Even after his release, the police still monitor him, and he has to report to them his every move.
There are more cases like this. Mr. He Feng, a Shouters’ community member from the county-level city of Yongcheng in the central province of Henan, was arrested on March 3, 2016, for establishing the community with three other believers in 2006. He was sentenced to four years for “organizing and using a xie jiao to undermine law enforcement.”
On October 27, 2019, over 50 police officers shut down a Shouters’ venue in Taizhou, a prefecture-level city in the eastern province of Zhejiang. More than 50 church members, eight in their 70s and four children from 3 to 7 years old, were taken to a local police station. More than 100 Bibles and hymn books, as well as over 1,000 RMB (about $ 140) of donations, were confiscated.
All the believers, except for the children, were interrogated separately. According to one released church member, officers threatened them that they could be convicted even without confessions because they belonged to a xie jiao. The police also tried to force them into signing statements renouncing their faith by threatening to implicate their families.

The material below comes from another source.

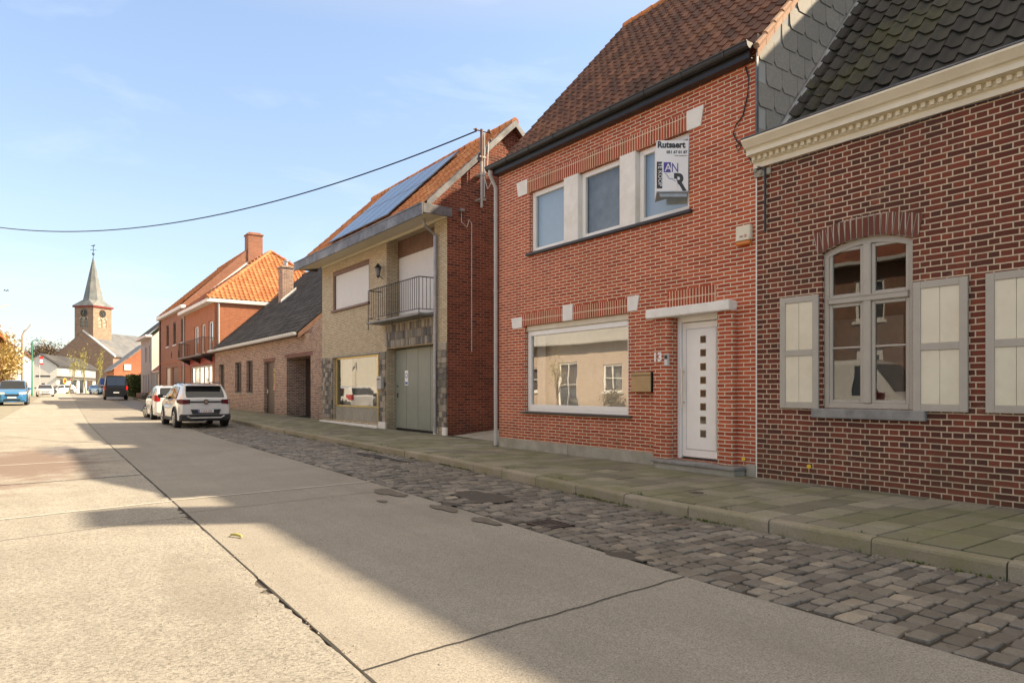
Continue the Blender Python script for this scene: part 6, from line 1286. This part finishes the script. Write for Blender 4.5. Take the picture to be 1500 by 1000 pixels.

In November, a preacher from a Shouters’ community in the Huangdao district of Qingdao, a prefecture-level city in the eastern province of Shandong, was released on bail after 40 days in custody. Another venue in the neighborhood was raided after a tip-off to the police later the same month. At least six believers were arrested, including a 76-year-old. The home of one congregant was ransacked, and Bibles and other religious books were confiscated.
On December 12, a dozen members of the Shouters were arrested in the Guangfeng district of the prefecture-level city of Shangrao in the southeastern Jiangxi Province.